- Dataset section:
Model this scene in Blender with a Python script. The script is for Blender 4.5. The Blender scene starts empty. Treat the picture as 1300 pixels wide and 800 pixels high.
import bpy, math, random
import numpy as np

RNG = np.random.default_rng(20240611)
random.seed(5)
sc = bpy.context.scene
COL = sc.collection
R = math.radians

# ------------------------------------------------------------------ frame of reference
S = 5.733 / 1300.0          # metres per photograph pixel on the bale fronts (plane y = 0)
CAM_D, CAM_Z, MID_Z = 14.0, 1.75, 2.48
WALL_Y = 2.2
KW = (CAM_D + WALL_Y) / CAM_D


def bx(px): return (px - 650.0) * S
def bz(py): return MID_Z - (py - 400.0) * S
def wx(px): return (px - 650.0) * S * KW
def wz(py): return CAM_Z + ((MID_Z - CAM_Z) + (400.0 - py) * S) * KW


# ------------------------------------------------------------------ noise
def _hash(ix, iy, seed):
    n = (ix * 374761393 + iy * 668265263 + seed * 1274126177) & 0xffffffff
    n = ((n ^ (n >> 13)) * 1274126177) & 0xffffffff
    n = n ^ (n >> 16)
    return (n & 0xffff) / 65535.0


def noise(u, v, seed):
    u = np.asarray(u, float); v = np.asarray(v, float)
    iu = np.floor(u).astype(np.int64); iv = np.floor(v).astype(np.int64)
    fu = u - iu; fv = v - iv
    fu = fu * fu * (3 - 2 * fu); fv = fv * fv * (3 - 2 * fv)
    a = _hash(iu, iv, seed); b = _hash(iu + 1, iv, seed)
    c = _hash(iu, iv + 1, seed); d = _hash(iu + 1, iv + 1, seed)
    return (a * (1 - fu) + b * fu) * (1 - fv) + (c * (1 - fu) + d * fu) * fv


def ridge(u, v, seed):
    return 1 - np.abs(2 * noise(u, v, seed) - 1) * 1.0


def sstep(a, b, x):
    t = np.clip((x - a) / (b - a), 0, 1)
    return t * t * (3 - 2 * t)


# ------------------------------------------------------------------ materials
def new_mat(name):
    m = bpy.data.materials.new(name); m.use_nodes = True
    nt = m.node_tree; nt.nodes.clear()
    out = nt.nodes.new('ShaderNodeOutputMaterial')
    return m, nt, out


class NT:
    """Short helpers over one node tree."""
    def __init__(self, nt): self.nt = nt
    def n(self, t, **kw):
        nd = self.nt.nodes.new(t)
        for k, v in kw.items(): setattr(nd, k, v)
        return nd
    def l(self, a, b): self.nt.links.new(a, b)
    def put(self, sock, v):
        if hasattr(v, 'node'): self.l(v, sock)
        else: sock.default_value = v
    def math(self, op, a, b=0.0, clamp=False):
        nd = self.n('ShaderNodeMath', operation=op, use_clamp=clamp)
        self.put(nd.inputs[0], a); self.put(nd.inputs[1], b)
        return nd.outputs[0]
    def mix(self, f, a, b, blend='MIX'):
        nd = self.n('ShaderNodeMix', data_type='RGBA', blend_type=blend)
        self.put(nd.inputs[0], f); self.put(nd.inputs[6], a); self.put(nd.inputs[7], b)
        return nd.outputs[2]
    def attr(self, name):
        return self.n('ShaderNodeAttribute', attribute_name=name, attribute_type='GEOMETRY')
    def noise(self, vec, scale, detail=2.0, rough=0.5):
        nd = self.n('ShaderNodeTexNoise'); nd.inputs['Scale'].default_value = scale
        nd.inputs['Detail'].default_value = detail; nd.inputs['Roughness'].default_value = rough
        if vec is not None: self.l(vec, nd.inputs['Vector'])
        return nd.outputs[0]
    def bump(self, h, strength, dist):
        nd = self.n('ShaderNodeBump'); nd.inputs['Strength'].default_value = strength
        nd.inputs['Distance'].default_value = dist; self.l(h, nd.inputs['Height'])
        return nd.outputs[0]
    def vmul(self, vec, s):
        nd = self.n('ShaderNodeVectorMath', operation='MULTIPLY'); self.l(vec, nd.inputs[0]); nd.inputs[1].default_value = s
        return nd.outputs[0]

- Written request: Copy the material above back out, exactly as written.

- Full solution:
Model this scene in Blender with a Python script. The script is for Blender 4.5. The Blender scene starts empty. Treat the picture as 1300 pixels wide and 800 pixels high.
import bpy, math, random
import numpy as np

RNG = np.random.default_rng(20240611)
random.seed(5)
sc = bpy.context.scene
COL = sc.collection
R = math.radians

# ------------------------------------------------------------------ frame of reference
S = 5.733 / 1300.0          # metres per photograph pixel on the bale fronts (plane y = 0)
CAM_D, CAM_Z, MID_Z = 14.0, 1.75, 2.48
WALL_Y = 2.2
KW = (CAM_D + WALL_Y) / CAM_D


def bx(px): return (px - 650.0) * S
def bz(py): return MID_Z - (py - 400.0) * S
def wx(px): return (px - 650.0) * S * KW
def wz(py): return CAM_Z + ((MID_Z - CAM_Z) + (400.0 - py) * S) * KW


# ------------------------------------------------------------------ noise
def _hash(ix, iy, seed):
    n = (ix * 374761393 + iy * 668265263 + seed * 1274126177) & 0xffffffff
    n = ((n ^ (n >> 13)) * 1274126177) & 0xffffffff
    n = n ^ (n >> 16)
    return (n & 0xffff) / 65535.0


def noise(u, v, seed):
    u = np.asarray(u, float); v = np.asarray(v, float)
    iu = np.floor(u).astype(np.int64); iv = np.floor(v).astype(np.int64)
    fu = u - iu; fv = v - iv
    fu = fu * fu * (3 - 2 * fu); fv = fv * fv * (3 - 2 * fv)
    a = _hash(iu, iv, seed); b = _hash(iu + 1, iv, seed)
    c = _hash(iu, iv + 1, seed); d = _hash(iu + 1, iv + 1, seed)
    return (a * (1 - fu) + b * fu) * (1 - fv) + (c * (1 - fu) + d * fu) * fv


def ridge(u, v, seed):
    return 1 - np.abs(2 * noise(u, v, seed) - 1) * 1.0


def sstep(a, b, x):
    t = np.clip((x - a) / (b - a), 0, 1)
    return t * t * (3 - 2 * t)


# ------------------------------------------------------------------ materials
def new_mat(name):
    m = bpy.data.materials.new(name); m.use_nodes = True
    nt = m.node_tree; nt.nodes.clear()
    out = nt.nodes.new('ShaderNodeOutputMaterial')
    return m, nt, out


class NT:
    """Short helpers over one node tree."""
    def __init__(self, nt): self.nt = nt
    def n(self, t, **kw):
        nd = self.nt.nodes.new(t)
        for k, v in kw.items(): setattr(nd, k, v)
        return nd
    def l(self, a, b): self.nt.links.new(a, b)
    def put(self, sock, v):
        if hasattr(v, 'node'): self.l(v, sock)
        else: sock.default_value = v
    def math(self, op, a, b=0.0, clamp=False):
        nd = self.n('ShaderNodeMath', operation=op, use_clamp=clamp)
        self.put(nd.inputs[0], a); self.put(nd.inputs[1], b)
        return nd.outputs[0]
    def mix(self, f, a, b, blend='MIX'):
        nd = self.n('ShaderNodeMix', data_type='RGBA', blend_type=blend)
        self.put(nd.inputs[0], f); self.put(nd.inputs[6], a); self.put(nd.inputs[7], b)
        return nd.outputs[2]
    def attr(self, name):
        return self.n('ShaderNodeAttribute', attribute_name=name, attribute_type='GEOMETRY')
    def noise(self, vec, scale, detail=2.0, rough=0.5):
        nd = self.n('ShaderNodeTexNoise'); nd.inputs['Scale'].default_value = scale
        nd.inputs['Detail'].default_value = detail; nd.inputs['Roughness'].default_value = rough
        if vec is not None: self.l(vec, nd.inputs['Vector'])
        return nd.outputs[0]
    def bump(self, h, strength, dist):
        nd = self.n('ShaderNodeBump'); nd.inputs['Strength'].default_value = strength
        nd.inputs['Distance'].default_value = dist; self.l(h, nd.inputs['Height'])
        return nd.outputs[0]
    def vmul(self, vec, s):
        nd = self.n('ShaderNodeVectorMath', operation='MULTIPLY'); self.l(vec, nd.inputs[0]); nd.inputs[1].default_value = s
        return nd.outputs[0]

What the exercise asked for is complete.